An oddball piece of aerospace research history is up for auction by the General Services Administration. NASA’s Quiet Short-Haul Research Aircraft is being sold as is from the ramp at NASA’s Ames Research Center at Moffett Federal Airfield in California. The high bid is currently $10,001, but the plane was also built on a shoestring using a donated De Havilland Buffalo and engines left over from another research project, according to FLYING Magazine. The GSA says the plane, which has been sitting outside for decades, “has not been maintained to FAA standards” but says it might be made airworthy again.

Back in the 1970s when STOL was seen as an answer to efficient interurban mobility, NASA decided to see just how slow it could get an airplane capable of carrying a commercially viable load of passengers without making a lot of noise. The Buffalo came out of the factory with some pretty impressive STOL characteristics, but NASA leveraged that with four wing-mounted jet engines that blew bleed air across the top of the wing and delayed the boundary layer separating. That reduced the stall speed to about 50 knots. NASA had to use a Harrier as a chase plane for the flight testing. The plane was also tested for potential carrier operations by the Navy.

Russ Niles
Russ Niles is Editor-in-Chief of AVweb. He has been a pilot for 30 years and joined AVweb 22 years ago. He and his wife Marni live in southern British Columbia where they also operate a small winery.

21 COMMENTS

  1. Maybe the Chinese can buy it and give up on their scheme to bribe the Taiwanese Air Force for a Chinook…🤣

  2. I was on Kitty Hawk when the sea trials were being conducted it was a very odd airplane indeed. I believe it flew a much steeper Glide slope like 6 degrees comes to mind. It looks like it was flared a bit prior to touchdown But it might have been the pitch change if the power is pulled back to idle.
    I have 399 traps on the KH.

  3. Interesting to watch! It harks back to the days when NASA was leaner and faster–“take a collection of airframes and engines nobody else wanted–and create a demonstrator aircraft capable of using almost any General Aviation airfield–or even an aircraft carrier at sea–WITHOUT a catapault or arresting gear!” (“Look, Ma–NO HOOK!”). Done on a shoestring budget, and within months–not years. Three pilots, and a handful of engineers.

    It would have been even better if the video included the weight of the aircraft, any payload figures–cruise speed, etc. for context. It’s one thing to test a prototype–but to be useful, needs more information. Was it tested with simulated payload? Range? Was it pressurized (important if it was being evaluated as a commuter aircraft). Engine-out and de-ice capabilities? Stall speed? Takeoff and landing distances as configured?
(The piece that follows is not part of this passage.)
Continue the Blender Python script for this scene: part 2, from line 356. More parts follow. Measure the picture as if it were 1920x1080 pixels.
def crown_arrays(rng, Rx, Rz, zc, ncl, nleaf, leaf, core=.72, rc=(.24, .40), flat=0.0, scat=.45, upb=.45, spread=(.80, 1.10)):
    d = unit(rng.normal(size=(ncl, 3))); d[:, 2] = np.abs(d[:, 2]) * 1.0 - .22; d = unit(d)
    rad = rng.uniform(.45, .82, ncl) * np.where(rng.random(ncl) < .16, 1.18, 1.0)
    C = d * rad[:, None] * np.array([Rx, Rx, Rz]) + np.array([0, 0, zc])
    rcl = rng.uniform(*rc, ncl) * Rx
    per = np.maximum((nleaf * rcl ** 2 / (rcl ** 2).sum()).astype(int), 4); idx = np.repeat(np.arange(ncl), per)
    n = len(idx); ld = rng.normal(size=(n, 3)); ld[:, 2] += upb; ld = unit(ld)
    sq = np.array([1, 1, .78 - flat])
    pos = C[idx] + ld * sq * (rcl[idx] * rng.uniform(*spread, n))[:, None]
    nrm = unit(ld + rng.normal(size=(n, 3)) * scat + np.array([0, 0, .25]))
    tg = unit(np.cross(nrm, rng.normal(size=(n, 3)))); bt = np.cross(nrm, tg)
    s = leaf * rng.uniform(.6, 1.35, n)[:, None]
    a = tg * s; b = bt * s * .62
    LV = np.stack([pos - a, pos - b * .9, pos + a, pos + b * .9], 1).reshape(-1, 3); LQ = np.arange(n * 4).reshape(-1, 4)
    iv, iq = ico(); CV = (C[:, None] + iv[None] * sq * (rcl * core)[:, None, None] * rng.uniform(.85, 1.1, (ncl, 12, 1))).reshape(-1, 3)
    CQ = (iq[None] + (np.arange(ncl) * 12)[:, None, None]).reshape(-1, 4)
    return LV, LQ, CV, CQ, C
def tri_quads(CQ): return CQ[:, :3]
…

It would have been interesting to compare the performance with the original Buffalo–or even the DH Dash 7, which WAS a certified STOL commuter turboprop aircraft.

      • V-22. as in annual victims in a good year

        Sadly along with scrapping the F-14s the Navy also retired the S-3s which had great COD capability, sub hunter, tanker, and one bagged an Iraqi gunboat that tried to hide under an oil platform…….

  4. It is a shame that NASA does not want to keep such aircraft for future generations to see what they do. But I suppose they need the money to pay millions to get each astronaut up to the ISS for their ride.

  5. According to “Flying” magazines’s online presence:

    The performance of the QSRA was impressive—65-knot approach speeds were standard, and low-speed flight was demonstrated down to only 50 knots. This is particularly notable as the aircraft’s maximum takeoff weight was 60,000 pounds—a full 7,000 pounds heavier than a fully-loaded, 50-passenger CRJ200 regional airliner.

    Maximum-performance takeoffs resulted in ground rolls of 664 feet, and STOL landings produced ground rolls of only 550 feet. But the ability to utilize shorter runways wasn’t the only goal. In order to reduce the noise footprint during approaches and departures to and from urban airports in densely-populated cities, the team wanted to evaluate the feasibility of utilizing a steep, 7.5 degree approach path as opposed to the standard 3 degree glideslope.

    As these tests were conducted, the team discovered that such approaches could reduce the aircraft’s noise footprint by 80 to 90 percent. This steep glideslope, they noted, would place the aircraft more than twice as high as a conventional passenger jet at any point along the approach. NASA even suggested touching down at the runway midpoint or performing spiraling descents directly above the airport to confine the noise footprint to that of the airport itself and thus not affect adjacent communities. It is unclear whether the team considered the effect such approaches might have on the passengers aboard.

  6. Boeing won the hardware contract and built the airplane. It was delivered ahead of schedule and within budget. Too bad those days are long gone…..

  7. The engine mounting location looks a LOT like the Boeing YC-14 STOL transport entrant tested at Edwards AFB during the same time frame. I don’t remember this airplane, however.